Eventually I will need structure and proper milestones. but right now I think learning consistently matters more than speed.


Strange Stream Moments

Streaming this week was also weird in general.

At one point my viewer count suddenly jumped from around thirty viewers to over eight hundred almost instantly. I genuinely thought Twitch had broken.

Apparently there’s a good chance it was viewbots, which honestly worries me because I got told people sometimes do that maliciously to try and get channels flagged.

There was also a troll in chat at the same time, so maybe it was related. I have no idea. Hopefully nothing comes from it because that would be incredibly frustrating.

I’ve also noticed the game development category feels a bit stranger lately.
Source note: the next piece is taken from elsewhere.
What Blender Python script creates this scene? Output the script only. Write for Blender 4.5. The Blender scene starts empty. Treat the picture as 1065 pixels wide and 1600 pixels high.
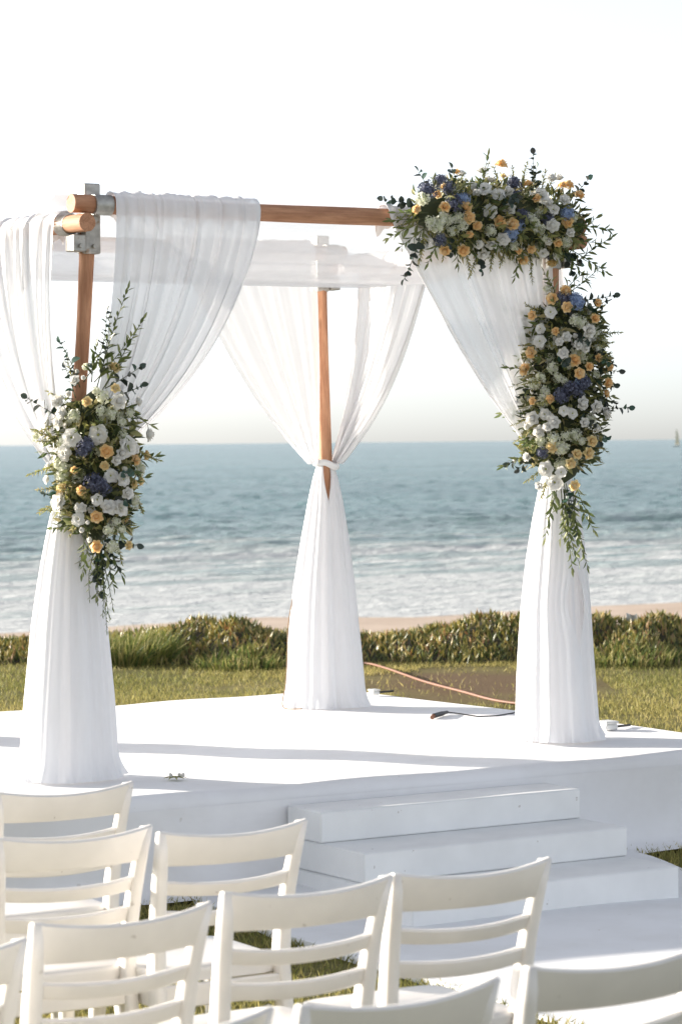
import bpy, math, random
import numpy as np
from mathutils import Vector, Matrix, Euler, Quaternion

random.seed(7)
RNG = np.random.default_rng(7)
R = math.radians
scene = bpy.context.scene
COL = scene.collection

# ------------------------------------------------------------------ camera
FPX, IMW, IMH = 4394.0, 1065.0, 1600.0
CAM_Z = 1.82
cam_d = bpy.data.cameras.new("camera")
cam = bpy.data.objects.new("camera", cam_d)
COL.objects.link(cam)
scene.camera = cam
cam_d.sensor_fit = 'VERTICAL'
cam_d.sensor_height = 36.0
cam_d.lens = FPX / IMH * 36.0
cam_d.shift_y = -109.0 / IMH
cam_d.clip_start = 0.1
cam_d.clip_end = 200000.0
cam_d.dof.use_dof = True
cam_d.dof.focus_distance = 11.9
cam_d.dof.aperture_fstop = 7.0
cam.location = (0, 0, CAM_Z)
cam.rotation_euler = (Matrix.Rotation(R(90), 3, 'X') @ Matrix.Rotation(R(-0.53), 3, 'Z')).to_euler()

# ------------------------------------------------------------------ sky, sun, exposure
SUN_EL, SUN_ROT = R(11.5), R(-66)          # azimuth measured from +Y towards +X
world = bpy.data.worlds.new("World")
scene.world = world
world.use_nodes = True
wn = world.node_tree.nodes
wl = world.node_tree.links
wn.clear()
w_out = wn.new('ShaderNodeOutputWorld')
w_bg = wn.new('ShaderNodeBackground')
w_sky = wn.new('ShaderNodeTexSky')
w_sky.sky_type = 'NISHITA'
w_sky.sun_disc = False
w_sky.sun_elevation = SUN_EL
w_sky.sun_rotation = SUN_ROT
w_sky.altitude = 0
w_sky.air_density = 0.6
w_sky.dust_density = 0.85
w_sky.ozone_density = 2.0
w_bg.inputs['Strength'].default_value = 0.10
w_hs = wn.new('ShaderNodeHueSaturation')          # hazy summer air: the whole sky is paler
w_hs.inputs['Saturation'].default_value = 0.27
wl.new(w_sky.outputs[0], w_hs.inputs['Color'])
wl.new(w_hs.outputs[0], w_bg.inputs['Color'])
wl.new(w_bg.outputs[0], w_out.inputs['Surface'])

sun_d = bpy.data.lights.new("sun", 'SUN')
sun_d.energy = 4.0
sun_d.angle = R(0.9)
sun_d.color = (1.0, 0.91, 0.79)
sun = bpy.data.objects.new("sun", sun_d)
COL.objects.link(sun)
sun_dir = Vector((math.sin(SUN_ROT) * math.cos(SUN_EL), math.cos(SUN_ROT) * math.cos(SUN_EL), math.sin(SUN_EL)))
sun.rotation_euler = sun_dir.to_track_quat('Z', 'Y').to_euler()
sun.location = (-20, 20, 30)

scene.view_settings.view_transform = 'Standard'
scene.view_settings.look = 'None'
scene.view_settings.gamma = 1.0
scene.view_settings.use_curve_mapping = False
scene.view_settings.exposure = 1.6
scene.render.engine = 'CYCLES'
cy = scene.cycles
cy.max_bounces = 10
cy.transparent_max_bounces = 24
cy.diffuse_bounces = 4
cy.glossy_bounces = 3
cy.transmission_bounces = 6
cy.caustics_reflective = False
cy.caustics_refractive = False
cy.use_denoising = True
cy.sample_clamp_indirect = 8.0

# ------------------------------------------------------------------ helpers
TH = R(32)
CU, SU = math.cos(TH), math.sin(TH)
def W(u, v, z=0.0):
    """Ceremony frame: u runs along the front of the stage, v away from the guests."""
    return Vector((u * CU - v * SU, u * SU + v * CU, z))
U = W(1, 0); V = W(0, 1); Z = Vector((0, 0, 1))

def smooth(a, b, x):
    t = np.clip((np.asarray(x, float) - a) / (b - a), 0, 1)
    return t * t * (3 - 2 * t)

class MB:
    def __init__(self):
        self.v = []; self.f = []; self.m = []
    def add(self, verts, faces, mat=0):
        o = len(self.v)
        self.v.extend([tuple(p) for p in verts])
        self.f.extend([tuple(i + o for i in f) for f in faces])
        self.m.extend([mat] * len(faces))
        return self
    def grid(self, P, mat=0, wrap=False):
        nr, nc = len(P), len(P[0])
        vs = [p for row in P for p in row]
        fs = []
        for i in range(nr - 1):
            for j in range(nc if wrap else nc - 1):
                k = (j + 1) % nc
                fs.append((i * nc + j, i * nc + k, (i + 1) * nc + k, (i + 1) * nc + j))
        return self.add(vs, fs, mat)
    def box(self, lo, hi, mat=0, bev=0.0, M=None):
        x0, y0, z0 = lo; x1, y1, z1 = hi
        if bev <= 0:
            vs = [(x0, y0, z0), (x1, y0, z0), (x1, y1, z0), (x0, y1, z0), (x0, y0, z1), (x1, y0, z1), (x1, y1, z1), (x0, y1, z1)]
            fs = [(0, 3, 2, 1), (4, 5, 6, 7), (0, 1, 5, 4), (1, 2, 6, 5), (2, 3, 7, 6), (3, 0, 4, 7)]
        else:
            b = min(bev, (x1 - x0) * .49, (y1 - y0) * .49, (z1 - z0) * .49)
            vs = []
            for sx, ex in ((x0, b), (x1, -b)):
                for sy, ey in ((y0, b), (y1, -b)):
                    for sz, ez in ((z0, b), (z1, -b)):
                        vs += [(sx, sy + ey, sz + ez), (sx + ex, sy, sz + ez), (sx + ex, sy + ey, sz)]
            def ix(i, j, k, a): return ((i * 2 + j) * 2 + k) * 3 + a
            fs = []
            for i in (0, 1): fs.append([ix(i, 0, 0, 0), ix(i, 1, 0, 0), ix(i, 1, 1, 0), ix(i, 0, 1, 0)][::(1 if i else -1)])
            for j in (0, 1): fs.append([ix(0, j, 0, 1), ix(1, j, 0, 1), ix(1, j, 1, 1), ix(0, j, 1, 1)][::(-1 if j else 1)])
            for k in (0, 1): fs.append([ix(0, 0, k, 2), ix(1, 0, k, 2), ix(1, 1, k, 2), ix(0, 1, k, 2)][::(1 if k else -1)])
            for j in (0, 1):
                for k in (0, 1): fs.append([ix(0, j, k, 1), ix(1, j, k, 1), ix(1, j, k, 2), ix(0, j, k, 2)])
            for i in (0, 1):
                for k in (0, 1): fs.append([ix(i, 0, k, 0), ix(i, 1, k, 0), ix(i, 1, k, 2), ix(i, 0, k, 2)])
            for i in (0, 1):
                for j in (0, 1): fs.append([ix(i, j, 0, 0), ix(i, j, 1, 0), ix(i, j, 1, 1), ix(i, j, 0, 1)])
            for i in (0, 1):
                for j in (0, 1):
                    for k in (0, 1): fs.append([ix(i, j, k, 0), ix(i, j, k, 1), ix(i, j, k, 2)])
        if M is not None:
            vs = [M @ Vector(p) for p in vs]
        return self.add(vs, fs, mat)
    def tube(self, pts, rad, n=10, mat=0, caps=True, noise=0.0, seed=0):
        rg = random.Random(seed)
        pts = [Vector(p) for p in pts]
        if not hasattr(rad, '__len__'): rad = [rad] * len(pts)
        rows = []
        ref = None
        for i, p in enumerate(pts):
            d = (pts[min(i + 1, len(pts) - 1)] - pts[max(i - 1, 0)]).normalized()
            if ref is None:
                ref = d.orthogonal().normalized()
            a = (ref - d * ref.dot(d)).normalized(); ref = a
            b = d.cross(a)
            rows.append([p + (a * math.cos(2 * math.pi * j / n) + b * math.sin(2 * math.pi * j / n)) * rad[i] * (1 + noise * rg.uniform(-1, 1)) for j in range(n)])
        o = len(self.v)
        self.grid(rows, mat, wrap=True)
        if caps:
            self.f.append(tuple(o + j for j in range(n))[::-1]); self.m.append(mat)
            k = o + (len(rows) - 1) * n
            self.f.append(tuple(k + j for j in range(n))); self.m.append(mat)
        return self
    def mesh(self, name, mats, smooth_=True):
        me = bpy.data.meshes.new(name)
        me.from_pydata(self.v, [], self.f)
        for m in (mats if isinstance(mats, (list, tuple)) else [mats]): me.materials.append(m)
        me.polygons.foreach_set('material_index', self.m)
        if smooth_: me.polygons.foreach_set('use_smooth', [True] * len(self.f))
        me.update()
        return me
    def build(self, name, mats, parent=None, smooth_=True, edge=None):
        me = self.mesh(name, mats, smooth_)
        if edge is not None and smooth_:
            me.set_sharp_from_angle(angle=R(edge))
        return link(name, me, parent)

def link(name, me, parent=None):
    o = bpy.data.objects.new(name, me)
    COL.objects.link(o)
    if parent is not None:
        o.parent = parent
    return o

def tag(o, label=None, cat=None, group=None, kind=None):
    if label: o['label'] = label
    if cat: o['category'] = cat
    if group: o['group'] = group
    if kind: o['kind'] = kind
    return o

def thing(name, label, cat, loc=(0, 0, 0), rz=0.0, group=None):
    o = bpy.data.objects.new(name, None)
    o.empty_display_size = 0.1
    COL.objects.link(o)
    o.location = loc; o.rotation_euler = (0, 0, rz)
    return tag(o, label, cat, group)

def put(o, root):
    """Give a mesh written in world coordinates to a thing whose Empty stands somewhere else."""
    o.parent = root
    o.matrix_parent_inverse = Matrix.LocRotScale(root.location, root.rotation_euler, (1, 1, 1)).inverted()
    return o

# ------------------------------------------------------------------ materials
def new_mat(name):
    m = bpy.data.materials.new(name)
    m.use_nodes = True
    nt = m.node_tree
    nt.nodes.clear()
    return m, nt, nt.nodes.new('ShaderNodeOutputMaterial')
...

There’s definitely been more random negativity than usual.

At one point someone came into chat and basically said:
“Why are you doing this theres tonnes of people way better”

Lol ok go watch them.


Lenny Absolutely Cooked

Outside of development stuff, this weekend was actually really good. We had a competition day with Lenny and he did incredibly well.
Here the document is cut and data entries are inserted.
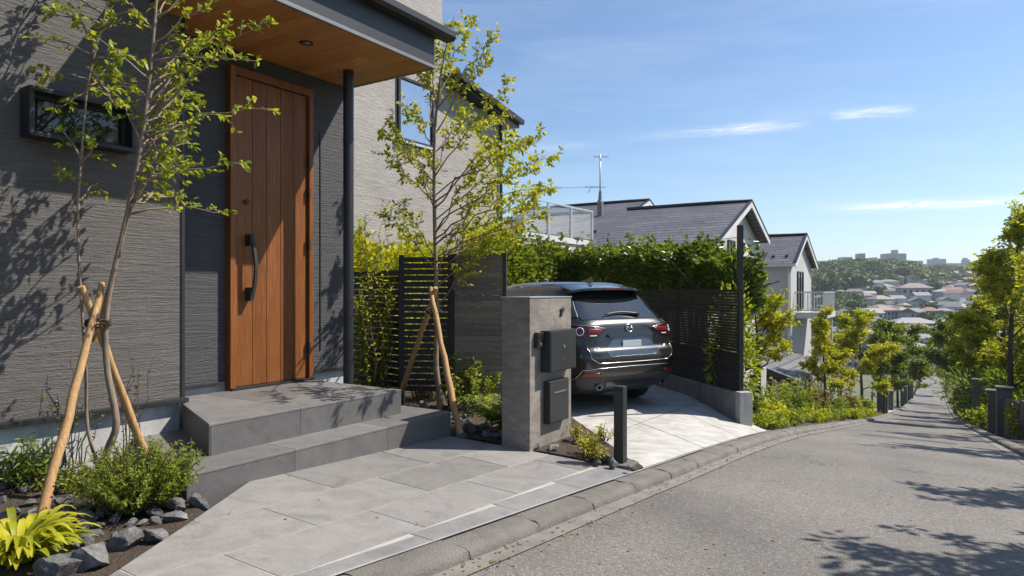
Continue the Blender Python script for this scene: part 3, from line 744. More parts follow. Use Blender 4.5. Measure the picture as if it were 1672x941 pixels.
def tie(label, c, r):
    mb = MB()
    for k in range(4):
        mb.tube([c+Vector((math.cos(a)*r*(1+.15*math.sin(k*2+a)), math.sin(a)*r, .012*k-.02+.01*math.sin(2*a+k))) for a in [2*math.pi*i/16 for i in range(17)]], .0065, 6)
    mb.tube([c+Vector((r*.8, -r*.6, 0)), c+Vector((r*1.5, -r, -.02))], .005, 5)
    tag(mb.build('tree_tie', M['rope'], smooth=True), label, 'rope tie', 'rope ties on the young trees')
tie('dark rope tie binding the stakes to the twin-stemmed tree', at(160, 527, 4.17), .068)
tie('dark rope tie binding the stakes to the airy tree beside the pillar', at(708, 508, 6.75), .075)
# --- sprig plants, ferns, broad-leaved clumps
def sprig_plant(name, label, cat, c, n, H, R, leafL, leafW, mat, leafn=16, lean=.8, group=None, stem=True, up=.4, lo=0, hi=1):
    c = Vector(c); T = Tree()
    for k in range(n):
        a = RNG.random()*6.283; q = math.sqrt(RNG.random()); h = H*RNG.uniform(.55, 1.1)*(1-.35*q*q)
        p0 = c+Vector((math.cos(a), math.sin(a), 0))*R*.35*q; tip = c+Vector((math.cos(a)*R*q*(lean+.3*RNG.random()), math.sin(a)*R*q*(lean+.3*RNG.random()), h))
        cv_ = curve(p0, tip, n=6, jit=.03, rise=.08)
        T.limb(cv_, .004, .0015, 4)
        for j in range(leafn):
            t = .2+.8*j/leafn; f = t*5; i = min(int(f), 4); p = cv_[i].lerp(cv_[i+1], f-i); d = (cv_[i+1]-cv_[i]).normalized()
            w = rv(); w = (w-d*w.dot(d)).normalized(); T.P.append(p); T.D.append((d*.6+w).normalized())
    root = thing(name, label, cat, c, group)
    T.t.build('stems', M['bark_dark'], root, smooth=True)
    leaves('foliage', T.P, T.D, leafL, leafW, mat, root, up=up, lo=lo, hi=hi)
    return root
def fern(name, label, c, n, L, mat, group=None, w=.04, pairs=12, rise=.55, a0=0, a1=6.283):
    c = Vector(c); P = []; D = []; S = []; T = MB()
    for k in range(n):
        a = a0+(a1-a0)*(k+.6*RNG.random())/n; l = L*RNG.uniform(.65, 1.1); e = Vector((math.cos(a), math.sin(a), 0)); r_ = rise*RNG.uniform(.6, 1.4)
        pts = [c+e*l*t*.95+Vector((0, 0, l*r_*(1.9*t-1.45*t*t))) for t in [i/7 for i in range(8)]]
        T.tube(pts, [.003]*7+[.001], 4, .5, False)
        s = Vector((-e.y, e.x, 0))
        for j in range(pairs):
            t = .15+.85*j/pairs; f = t*7; i = min(int(f), 6); p = pts[i].lerp(pts[i+1], f-i); d = (pts[i+1]-pts[i]).normalized()
            for sg in (-1, 1): P.append(p); D.append((d*.55+s*sg).normalized()); S.append(w*(1.25-t)*2.0)
    root = thing(name, label, 'fern', c, group)
    T.build('stems', M['leaf_mid'], root)
    S = np.array(S)
    leaves('fronds', P, D, S, S*.38, mat, root, up=.8, fold=.1)
    return root
def clump(name, label, cat, c, n, L, W, mat, group=None, rise=.9, lo=0, hi=1, rad=.06):   # strap or broad leaves from one crown
    c = Vector(c); P = []; D = []
    V = []; F = []; Rr = []
    for k in range(n):
        a = RNG.random()*6.283; l = L*RNG.uniform(.5, 1.15); e = Vector((math.cos(a), math.sin(a), 0)); s = Vector((-e.y, e.x, 0)); h = rise*RNG.uniform(.35, 1.35); p0 = c+e*rad*RNG.random()+Vector((0, 0, RNG.random()*L*.15)); m = 6; o = len(V); r = RNG.random()*(hi-lo)+lo
        for i in range(m+1):
            t = i/m; p = p0+e*l*t*.9+Vector((0, 0, l*h*(1.5*t-1.15*t*t))); w = W*RNG.uniform(.95, 1.05)*math.sin(math.pi*min(1, .12+.86*t))**.8*.5
            tw = Vector((0, 0, w*.35))
            V += [p-s*w+tw, p-Vector((0, 0, 0)), p+s*w+tw]; Rr += [r]*3
        for i in range(m):
            b = o+i*3; F += [(b, b+1, b+4, b+3), (b+1, b+2, b+5, b+4)]
    return tag(raw_obj(name, np.array([tuple(v) for v in V]), np.array(F), Rr, mat, None, True), label, cat, group)
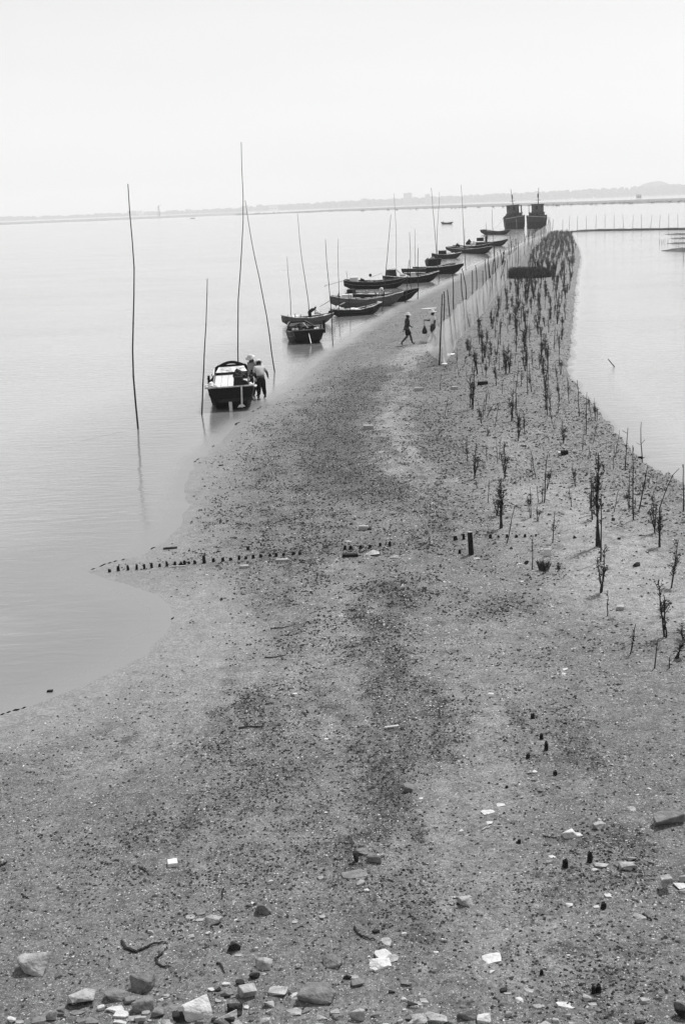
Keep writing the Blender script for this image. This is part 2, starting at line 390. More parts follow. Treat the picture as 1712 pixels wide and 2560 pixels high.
attr(o, 'offshore', np.where(DR < DL, np.clip(DR / 2, .3, 1), np.clip((DL - 2.5) / 6, 0, 1)))

# ------------------------------------------------------------------ far country
def slab(name, top_px, bot_px, h, m, label=None):
    """a low flat whose near edge and far edge lie on the water, raised h"""
    B = [plane(*p) for p in bot_px]; T = [plane(*p) for p in top_px]
    n = len(B); mb = MB(); rows = []
    for k, (f, z) in enumerate(((0, -.3), (.04, h * .6), (.25, h), (.75, h), (.96, h * .6), (1, -.3))):
        rows.append([(b.x * (1 - f) + t.x * f, b.y * (1 - f) + t.y * f, z * (.8 + .4 * random.random())) for b, t in zip(B, T)])
    v = [p for r in rows for p in r]
    f = [(i * n + j, i * n + j + 1, (i + 1) * n + j + 1, (i + 1) * n + j) for i in range(5) for j in range(n - 1)]
    return mb.add(v, f).build(name, m)
def dens(P, n):
    out = []
    for i in range(len(P) - 1):
        for k in range(n): 
            t = k / n; out.append((P[i][0] * (1 - t) + P[i + 1][0] * t, P[i][1] * (1 - t) + P[i + 1][1] * t))
    return out + [P[-1]]
bar_b = dens([(588, 538.5), (640, 537), (860, 528), (1180, 518.3), (1440, 513.0), (1712, 506.5), (1900, 502)], 8)
bar_t = dens([(588, 537), (640, 534.5), (860, 522.5), (1180, 511.0), (1440, 504.5), (1712, 495.5), (1900, 488)], 8)
bar_b = [(a, b + random.uniform(-.5, .5)) for a, b in bar_b]
tag(slab('sandbar', bar_t, bar_b, .9, M['flat']), kind='structure')
ls_b = dens([(-260, 572), (0, 562.5), (200, 554.5), (400, 546), (620, 536.5)], 8)
ls_t = dens([(-260, 566), (0, 556.5), (200, 548.3), (400, 540), (620, 529)], 8)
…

This year they split the events into Junior, Novice, and Open divisions instead of grouping everyone together, so we competed in Novice because we haven’t officially won a competition before.

And somehow we got second place in barrels.

CRAZY!

We also picked up another second place ribbon and a third place ribbon throughout the day, so overall it ended up being a really successful event.

The thing I was most proud of though was actually the trail challenge.

They introduced a flag obstacle this year and I was convinced Lenny was going to hate it because it was insanely windy and he’d never seen a flag before. Other horses were struggling with it while riders tried to desensitise them.

Meanwhile Lenny just walked up to the flag, sniffed it once, and accepted its existence immediately.

I picked it up and we casually walked around with it while the wind tried its absolute best to turn it into a sail. Such a brave baby!

We’ve also got a two-day competition coming up this weekend too, so I’ll probably be exhausted all over again very soon.


House Stuff & Upcoming Changes

We’re also officially in the middle of selling the house now, which means life is probably about to become significantly more difficult for a while.

The current plan is to temporarily move back into my partner’s parents’ place while they’re away, save aggressively, pay down debts, and hopefully buy another property once we’re in a better financial position.

It’s a strange situation because it’s not really the ideal time for us to sell, but it is a pretty good time for us to buy, so we’re trying to make the smartest long-term decision possible.

I’m also still trying to figure out what this means for streaming.

I don’t know whether I’ll leave my setup here temporarily or move everything immediately. I might stay here until the end of May before fully relocating things just so I can properly plan next month’s schedule around all the moving chaos.

We’ll see how it goes.


Final Thoughts

Thank you genuinely to everyone who has been sticking around through all of this.

Whether you’re reading these dev logs, hanging out in streams, helping me debug things, or just quietly keeping up with the project, I really appreciate it more than I know how to properly explain.

The website is also currently going through a bit of a redesign, so apologies if parts of it look broken at the moment. I absolutely demolished sections of it last week by accident while trying to update things. Very professional developer behaviour from me.

But honestly, I’m really happy. Like genuinely happy.

I don’t really know how to explain it without sounding emotional, but building this project, writing these dev logs, streaming the development process, and slowly building a community around all of it has been something really special for me.

It’s nice having people care. It’s nice sharing progress. It’s nice building something. Even if sometimes that “something” is just a slime repeatedly walking into a wall.

Thank you all again for being here. I hope you’re having a good week, and if you’re not, I hope things get a little easier soon.